-- START --

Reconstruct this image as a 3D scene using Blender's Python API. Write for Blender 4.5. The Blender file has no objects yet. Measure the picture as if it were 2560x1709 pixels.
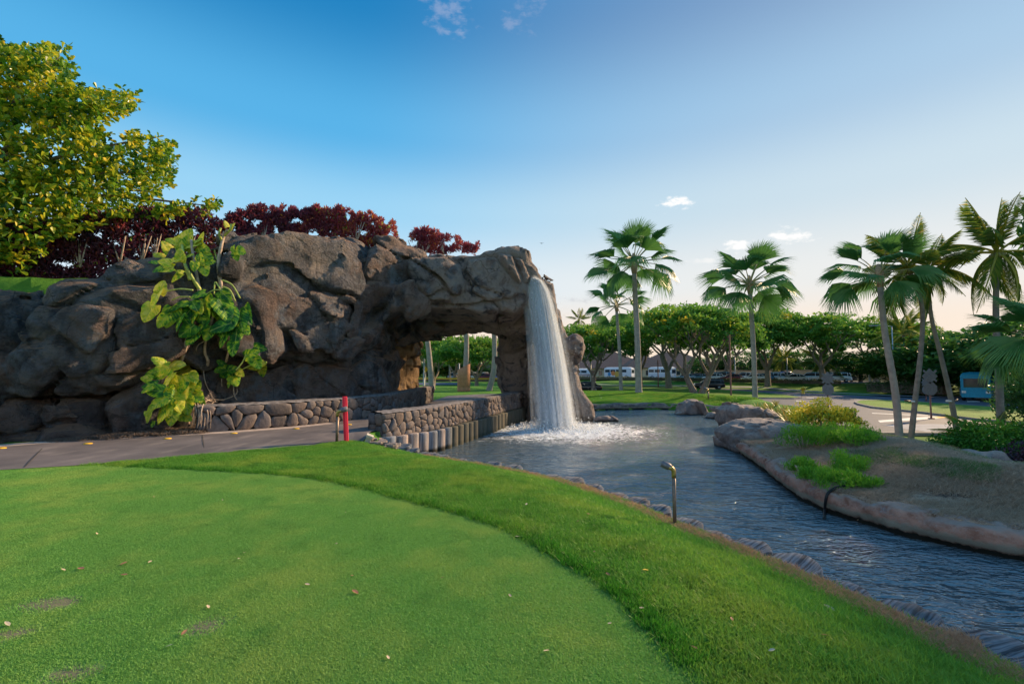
import bpy, bmesh, math, random
import numpy as np
from mathutils import Vector, Matrix, Euler
from mathutils.geometry import delaunay_2d_cdt
rnd = random.Random(7); RS = np.random.RandomState(7)
SC = bpy.context.scene; COL = SC.collection

# ------------------------------------------------------------------ camera, sky, sun, exposure
FPX = 1209.0; HORIZON = 930.0; EYE = 1.7
PITCH = math.atan((HORIZON - 854.5) / FPX)
cam_d = bpy.data.cameras.new('camera'); cam = bpy.data.objects.new('camera', cam_d); COL.objects.link(cam)
cam.location = (0, 0, EYE); cam.rotation_euler = (math.pi/2 + PITCH, 0, 0)
cam_d.sensor_width = 36; cam_d.lens = 36 * FPX / 2560; cam_d.clip_end = 9000; cam_d.clip_start = 0.05
SC.camera = cam
SUN_AZ = math.radians(56); SUN_EL = math.radians(25)
SKY_STRENGTH = 0.13; SUN_STRENGTH = 2.7; EXPOSURE = 1.5
w = bpy.data.worlds.new('World'); SC.world = w; w.use_nodes = True
SC.view_settings.view_transform = 'Standard'; SC.view_settings.look = 'None'
SC.view_settings.exposure = EXPOSURE; SC.view_settings.gamma = 1.0; SC.view_settings.use_curve_mapping = False
SC.cycles.use_denoising = True; SC.cycles.max_bounces = 6; SC.cycles.transparent_max_bounces = 24
SC.cycles.diffuse_bounces = 3; SC.cycles.glossy_bounces = 3; SC.cycles.caustics_reflective = False; SC.cycles.caustics_refractive = False
sun_d = bpy.data.lights.new('sun', 'SUN'); sun = bpy.data.objects.new('sun', sun_d); COL.objects.link(sun)
sun_d.energy = SUN_STRENGTH; sun_d.angle = math.radians(2.0); sun_d.color = (1.0, 0.70, 0.41)
sd = Vector((math.sin(SUN_AZ)*math.cos(SUN_EL), math.cos(SUN_AZ)*math.cos(SUN_EL), math.sin(SUN_EL)))
sun.rotation_euler = (-sd).to_track_quat('-Z', 'Y').to_euler(); sun.location = (40, 30, 30)

# ------------------------------------------------------------------ pixel -> place helpers (2560 px frame of the survey)
cp, sp_ = math.cos(PITCH), math.sin(PITCH)
def ray(px, py):
    a = (px-1280)/FPX; b = (854.5-py)/FPX
    return Vector((a, cp - b*sp_, sp_ + b*cp))
def P(px, py, Y):
    r = ray(px, py); return Vector((0, 0, EYE)) + r*(Y/r.y)
def G(px, py, z):
    r = ray(px, py); return Vector((0, 0, EYE)) + r*((z-EYE)/r.z)
def smooth(a, b, x):
    t = np.clip((np.asarray(x, float)-a)/(b-a), 0, 1); return t*t*(3-2*t)

# ------------------------------------------------------------------ world nodes
def dirof(px, py): return ray(px, py).normalized()
def build_world():
    nt = w.node_tree; N = nt.nodes; L = nt.links; N.clear()
    out = N.new('ShaderNodeOutputWorld'); bg = N.new('ShaderNodeBackground'); bg.inputs[1].default_value = SKY_STRENGTH
    sky = N.new('ShaderNodeTexSky'); sky.sky_type = 'NISHITA'; sky.sun_disc = False
    sky.sun_elevation = SUN_EL; sky.sun_rotation = SUN_AZ; sky.altitude = 10
    sky.air_density = 1.1; sky.dust_density = 1.2; sky.ozone_density = 2.0
    tc = N.new('ShaderNodeTexCoord')
    def vm(op, a=None, b=None):
        n = N.new('ShaderNodeVectorMath'); n.operation = op
        if a is not None: (L.new(a, n.inputs[0]) if hasattr(a, 'links') else setattr(n.inputs[0], 'default_value', a))
        if b is not None: (L.new(b, n.inputs[1]) if hasattr(b, 'links') else setattr(n.inputs[1], 'default_value', b))
        return n
    def mm(op, a, b=None, c=None):
        n = N.new('ShaderNodeMath'); n.operation = op
        for i, v in enumerate((a, b, c)):
            if v is None: continue
            (L.new(v, n.inputs[i]) if hasattr(v, 'links') else setattr(n.inputs[i], 'default_value', v))
        return n.outputs[0]
    def mixc(f, a, b, mode='MIX'):
        n = N.new('ShaderNodeMix'); n.data_type = 'RGBA'; n.blend_type = mode
        for i, v in (('Factor', f), (6, a), (7, b)):
            (L.new(v, n.inputs[i]) if hasattr(v, 'links') else setattr(n.inputs[i], 'default_value', v))
        return n.outputs[2]
    # the physical sky, its highlights rolled off channel by channel as film would
    K = 1.0/(SKY_STRENGTH*2**EXPOSURE)           # radiance that displays as 1
    s1 = vm('SCALE', sky.outputs[0]); s1.inputs['Scale'].default_value = 1/K
    s2 = vm('ADD', s1.outputs[0], (1.25, 1.25, 1.25)); s3 = vm('DIVIDE', s1.outputs[0], s2.outputs[0])
    # clear-sky gradient by height and by angle from the sun
    sx = N.new('ShaderNodeSeparateXYZ'); L.new(tc.outputs['Generated'], sx.inputs[0])
    r = N.new('ShaderNodeValToRGB'); L.new(sx.outputs[2], r.inputs[0]); cr = r.color_ramp; cr.interpolation = 'EASE'
    st = [(0.0, (1.0, .72, .48)), (.07, (1.0, .82, .68)), (.17, (.72, .88, 1.0)), (.31, (.33, .68, .95)), (.44, (.09, .46, .84)), (.62, (.0, .22, .55)), (1.0, (.06, .36, .72))]
    while len(cr.elements) < len(st): cr.elements.new(.5)
    for e, (p_, c_) in zip(cr.elements, st): e.position = p_; e.color = (*c_, 1)
    dt = vm('DOT_PRODUCT', tc.outputs['Generated'], tuple(Vector((math.sin(SUN_AZ-.12)*math.cos(.1), math.cos(SUN_AZ-.12)*math.cos(.1), math.sin(.1))))).outputs['Value']
    g1 = N.new('ShaderNodeMapRange'); g1.interpolation_type = 'SMOOTHSTEP'; L.new(dt, g1.inputs[0]); g1.inputs[1].default_value = .35; g1.inputs[2].default_value = 1.0; g1.inputs[3].default_value = 0; g1.inputs[4].default_value = .62
    lowm = N.new('ShaderNodeMapRange'); L.new(sx.outputs[2], lowm.inputs[0]); lowm.inputs[1].default_value = 0; lowm.inputs[2].default_value = .75; lowm.inputs[3].default_value = 1; lowm.inputs[4].default_value = .22
    c0 = mixc(mm('MULTIPLY', g1.outputs[0], lowm.outputs[0]), r.outputs[0], (1.0, .86, .72, 1))
    g2 = N.new('ShaderNodeMapRange'); g2.interpolation_type = 'SMOOTHSTEP'; L.new(dt, g2.inputs[0]); g2.inputs[1].default_value = -.08; g2.inputs[2].default_value = -.7; g2.inputs[3].default_value = 0; g2.inputs[4].default_value = .55
    c0 = mixc(g2.outputs[0], c0, (.62, .76, .92, 1))
    c1 = mixc(.07, c0, s3.outputs[0])
    s4 = vm('SCALE', c1); s4.inputs['Scale'].default_value = K
    cur = s4.outputs[0]
    nz = N.new('ShaderNodeTexNoise'); nz.inputs['Scale'].default_value = 26; nz.inputs['Detail'].default_value = 8; nz.inputs['Roughness'].default_value = 0.62
    mp = N.new('ShaderNodeMapping'); mp.inputs['Scale'].default_value = (1, 1, 2.2)
    L.new(tc.outputs['Generated'], mp.inputs[0]); L.new(mp.outputs[0], nz.inputs['Vector'])
    # small clouds: centre, half width, half height (px), strength, threshold
    CL = [(1688, 508, 62, 20, 1.0, 0.0, (15, 14.5, 14)), (1975, 588, 75, 22, .85, -.25, (15, 14.5, 14)), (1850, 612, 40, 22, .8, 0, (15, 14.5, 14)),
          (1755, 655, 50, 12, .4, 0, (14, 13.5, 13)), (1450, 752, 60, 12, .4, 0, (5.2, 5.2, 6.0)), (1570, 745, 90, 16, .4, 0, (12, 10, 9)),
          (1130, 30, 90, 60, .3, .0, (8, 8, 10)), (1310, 40, 80, 50, .25, .3, (7.5, 7.5, 9.5)), (1870, 660, 90, 30, .35, 0, (13, 12.5, 12))]
    for (px, py, hw, hh, st, slope, col) in CL:
        d0 = dirof(px, py); right = Vector((1, 0, 0)).cross(Vector((0, 0, 1)))
        rt = d0.cross(Vector((0, 0, 1))).normalized(); up = rt.cross(d0).normalized()
        ax = (rt + slope*up).normalized(); ay = (up - slope*rt).normalized()
        sc = d0.y
        u = vm('DOT_PRODUCT', tc.outputs['Generated'], tuple(ax*(FPX/hw/sc*0.95))).outputs['Value']
        v = vm('DOT_PRODUCT', tc.outputs['Generated'], tuple(ay*(FPX/hh/sc*0.95))).outputs['Value']
        f = vm('DOT_PRODUCT', tc.outputs['Generated'], tuple(d0)).outputs['Value']
        r2 = mm('ADD', mm('MULTIPLY', u, u), mm('MULTIPLY', v, v))
        body = mm('SUBTRACT', 1.0, mm('SQRT', r2))
        m = mm('ADD', body, mm('MULTIPLY', mm('SUBTRACT', nz.outputs[0], 0.52), 4.5))
        mr = N.new('ShaderNodeMapRange'); mr.interpolation_type = 'SMOOTHSTEP'; L.new(m, mr.inputs[0])
        mr.inputs[1].default_value = 0.15; mr.inputs[2].default_value = 1.1; mr.inputs[3].default_value = 0; mr.inputs[4].default_value = st
        lim = mm('MULTIPLY', mr.outputs[0], mm('GREATER_THAN', body, -0.9))
        lim = mm('MULTIPLY', lim, mm('GREATER_THAN', f, 0.5))
        soft = N.new('ShaderNodeMapRange'); soft.interpolation_type = 'SMOOTHSTEP'; L.new(body, soft.inputs[0])
        soft.inputs[1].default_value = -0.8; soft.inputs[2].default_value = 0.3
        lim = mm('MULTIPLY', lim, soft.outputs[0])
        mx = N.new('ShaderNodeMix'); mx.data_type = 'RGBA'
        L.new(lim, mx.inputs['Factor']); L.new(cur, mx.inputs[6]); mx.inputs[7].default_value = (*[c/15*K*1.15 for c in col], 1)
        cur = mx.outputs[2]
    L.new(cur, bg.inputs[0]); L.new(bg.outputs[0], out.inputs[0])
build_world()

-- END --

→ **GIVEN REQUEST**
Only the lines from the start of the material through the line containing "SC = bpy.context.scene; COL = SC.collection" should be transcribed. Pictures stay out.

→ **ANSWER FOR THIS EXERCISE**
Reconstruct this image as a 3D scene using Blender's Python API. Write for Blender 4.5. The Blender file has no objects yet. Measure the picture as if it were 2560x1709 pixels.
import bpy, bmesh, math, random
import numpy as np
from mathutils import Vector, Matrix, Euler
from mathutils.geometry import delaunay_2d_cdt
rnd = random.Random(7); RS = np.random.RandomState(7)
SC = bpy.context.scene; COL = SC.collection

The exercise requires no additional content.